Distraction and The Sistine Chapel Effect

Sometimes, when the writing is being uncooperative, you need to do something else. It’s a nice thing when someone asks you to do that something else, so you can pretend that this isn’t a tactic to outrun your inability to figure out what comes next. This is where the cake making comes in. I don’t wake up and decide “hey, I’m going to make a Green Man cake!” or “gee, wouldn’t it be fun to make a Wedgewood Regency cake,” but if someone says (as someone did) “My birthday is coming up and I really want a Regency-themed cake, go wild!” well,  what am I to do?

The cake on the left was made for the band room for Words & Music2, a benefit concert, and was my attempt to replicate the art from the gorgeous poster.  It may be the most photographed cake I’ve ever made–people in the bands, the staff photographers, everyone was taking shots of the cake.  Fortunately the cake also had the most desirable trait of cakes: It tasted good.  So everyone was happy.

Except, just a little bit, me. Because I had this image in my head of what it was going to look like, and it fell short. This is what I call the Sistine Chapel Effect: when my older daughter was small she would draw something and I would admire it, not only because I was her mother and that was part of my job, but also because her eye for color and line was pleasing, and the finished work was admire-able. But Older Daughter, otherwise known as Sarcasm Girl, would crumple it up because in her head she was sketching the Sistine Chapel, but what she produced was somewhat less evolved.  Later, she had something of the same problem with homework: the essay she was writing in her head was sooo much better than the one she produced on the page.  We have had many conversations about this, boiling down to: Perfect is the Enemy of Good.
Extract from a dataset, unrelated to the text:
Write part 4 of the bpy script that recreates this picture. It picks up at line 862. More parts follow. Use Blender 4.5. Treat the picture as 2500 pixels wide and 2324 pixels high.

You want to do your best work, not just because you want your work to be admirable but because doing your best work feels good.  But “best work” is a constantly evolving goal.  If you’re constantly worrying that your best work isn’t measuring up to The Best Work Ever, you’re not going to progress, no matter whether it’s cake-decorating, writing, or science.*

So my Green Man cake doesn’t match up to the celestial perfection I was hoping for.  But it’s a far better cake than any I made three years ago when I started learning cake decoration.  Onward and upward.

* In this regard I refer you to the ever fabulous xkcd.com and the comments of Zombie Marie Curie.

7 Comments »

  1. Walkimg away and giving your conscious mind a break is ever helpful. The unconscious brain, however, seems to never take a vacation and, when you return to the wordsmithing anvil, it brings you up to date.

  2. Well, you know how *I* felt about it (says the Event Coordinator for Words & Music 2, and the public face of the Kinkaid Foundation). And it had to make you feel good to see Richard Thompson scarfing down a piece of the Sistine Chapel, surely?

  3. I wonder how this is going to play out with the ability that ebooks give authors to continually revise after publication? I think we’ll have to keep in mind what the poet Paul Valery said: “A poem is not so much finished as abandoned.”

    • I’ve been preparing my backlist for e-book publication on Book View Café, and while I’ve been pleasantly surprised that my first five books aren’t terrible, I have to admit that sometimes I want to fix things. There have been a few places where I have, indeed, taken out or revised a sentence that has been annoying me for thirty years, or (in one case) fixed a gender-confusing typo that was always going to be corrected in the non-existant reprint edition. I tend to think of my old works as “historical documents,” to borrow a phrase from Galaxy Quest. And yet, the urge to meddle just a leetle is almost overwhelming.

      • Well, as you know, Sherwood and I are taking the opportunity to extensively revise Exordium as we publish it on BVC, and enjoying how much richer it’s getting. But then, the first book in particular needed a lot of work. And, of course, the moment it went live, all the typos and mistakes stuck their heads up and said “Neener, neener!”